Jeff Weiner — Mar 19, '08 – 2:26 PM

If you take a broader, dare I say open minded view, anyone can form a relationship with anything. There are only three things that are required - trust, alignment and, eventually, commitment. In the case of a soft drink, trust is born of economic necessity - I'm thirsty, the store that I'm in has this on the shelf, it looks reasonable. Alignment speaks to the experience, as well as the promise of the future. I like the taste, the look the can, what the brand stands for, what the drink contains, etc. From trust and alignment, commitment will grow over time.
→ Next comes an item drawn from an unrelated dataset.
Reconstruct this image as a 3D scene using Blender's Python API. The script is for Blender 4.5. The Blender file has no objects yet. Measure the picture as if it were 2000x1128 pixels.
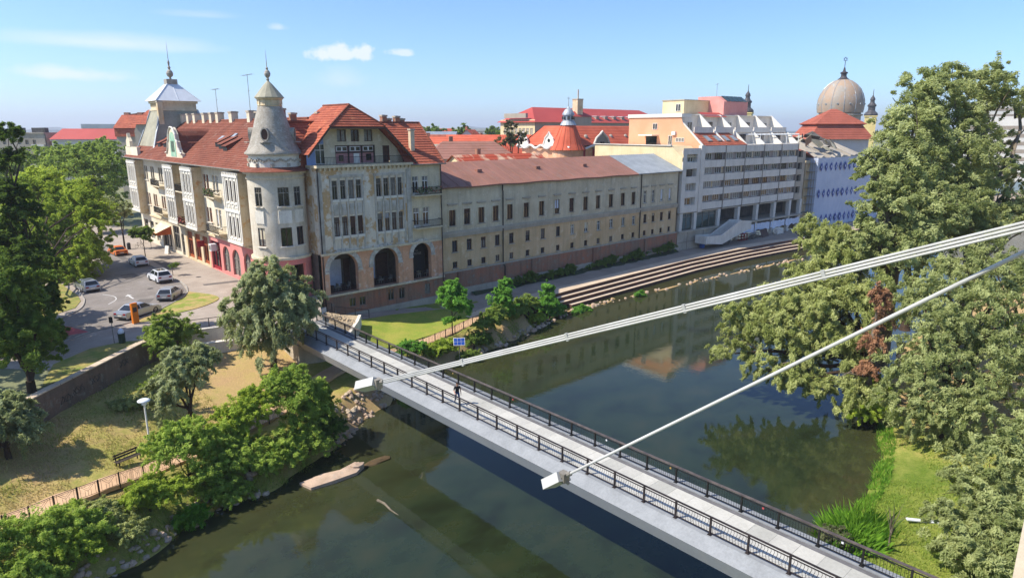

Before you know it, you won't be able to imagine your morning without your fizzy sugar water. Someone can have a relationship and by extension an experience with just about anything.

Mark Hurst — Mar 19, '08 – 2:36 PM

Do people really think they can have a relationship with a can of soda?

Maybe it's semantics, but to me it seems a stretch.

Mario Sanchez — Mar 19, '08 – 4:22 PM

I think Seth Godin would have a field day over this one. Talk about meatball sundaes... taking sugar water an put it in the hands of "influentials" so you can grow by word of mouth? Pepsi is trying to play the game the way an independent, start up cult brand would play it and I don't think that's going to work. I don't think the "influentials" will become ambassadors of something that comes from Pepsico Inc...

Gary Lancina — Mar 19, '08 – 7:37 PM

You left out "sugar water in can as membership card". People do identify with sugar water. Mountain Dew grew like crazy in part because folks thought, "If I drink this, I'll be perceived differently." For some, it's a sign of belonging or a signal of attitude. All of this commentary notwithstanding, I think Pepsi is being silly.

Brock — Mar 20, '08 – 10:19 AM

This Malcolm Gladwell speach at Ted in 2004 actually talks about this exact topic (albeit perhaps tangentially and from a perspective other than just plain branding):

http://www.ted.com/index.php/talks/view/id/20

"To a worm in horseradish, the world is horseradish" is my favorite part.

mOOk — Mar 20, '08 – 8:47 PM

I think the boys at Pepsi are getting a little overexcited.

Maybe they've had too much of their own product.